Saturday 10 May 2008

If 2010 seems a lifetime away.

I am indebted to the indefatigable Thunderdragon for drawing my attention to the current referendum on Gordon Brown.

It appears that Madame Tussauds can’t make up their minds whether to make a waxwork figure of Gordon Brown and have asked the public to vote on the matter.

As Tussauds explained

‘When Gordon Brown took over from Tony Blair last year, for the first time in a 150 year history, Madame Tussauds took the decision not to immediately create a figure of the current Prime Minister.

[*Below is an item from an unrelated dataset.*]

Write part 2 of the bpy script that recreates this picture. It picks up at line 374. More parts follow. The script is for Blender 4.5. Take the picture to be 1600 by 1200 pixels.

Instead we chose to wait for a General Election to confirm Gordon Brown’s status. Ten months later there is still no sign that Mr Brown intends to go to the polls – so Madame Tussauds is holding its own election to let YOU decide the question: Gordon Brown – in or out?

The ballots will be counted and on Wednesday 14th May the results released. Work will either proceed on Mr Brown’s figure or be put on hold until a General Election is called, whenever that might be’.

So if you felt robbed by not having the chance to participate in the non-election last year, you don’t live in Crewe and Nantwich or feel that 2010 won’t come soon enough please go and exercise you democratic duty here.

Unconfirmed reports suggest that shares in several mobile phone manufacturers are already climbing in anticipation of the result

5 comments:

CherryPie said...

To me he is just doing T & G which means he is there on a temporary basis until proper democratic process takes place!

Anonymous said...

At least one eye will be realistic.

Crushed said...

Interesting point.

Constitutionally, Prime Ministers AREN'T elected.

we have an elected legislature, a heridatary executive, in technical terms.
Yes, the heridatary executive is theoreticval, but the whole point is, the 'cabinet' is in theory, the inner commitee of the Privy council, not the inner commitee of parliament.
Ministers tend to be members of one or other house, but no law says they should be. In fact, the 1688 settlement originally prohibited members of the privy council being elected to the commons.

In 1905, Balfour resigned as PM and advised Edward VII to ask Campbell Bannerman to form a government. what he DIDN@t do, was ask for a dissolution.

Thus Campbell bannerman became PM, even though balfour still had a parliamentary majority.
campbell bannerman led a minority government until 1906, when of course, he won a landdslide, and Balfour himself lost his seat.

we elect our lwegislature, not our government.

Lizzie appoints the PM, on the basis of who can govern- and that obviously means, the person chosen as leader of the party holdinga commons majority.

I'd love to see a genuinely elected government.

But only if the executive and the legislature were separately chosen.

jmb said...

Trust Crushed to know all that stuff!

But no matter what, for good or bad, Brown is the Prime minister and for completeness sake Madame Tussauds should include him.

Still I'm sure this is good publicity for the museum.

James Higham said...

All things being equal, probably better not to bother.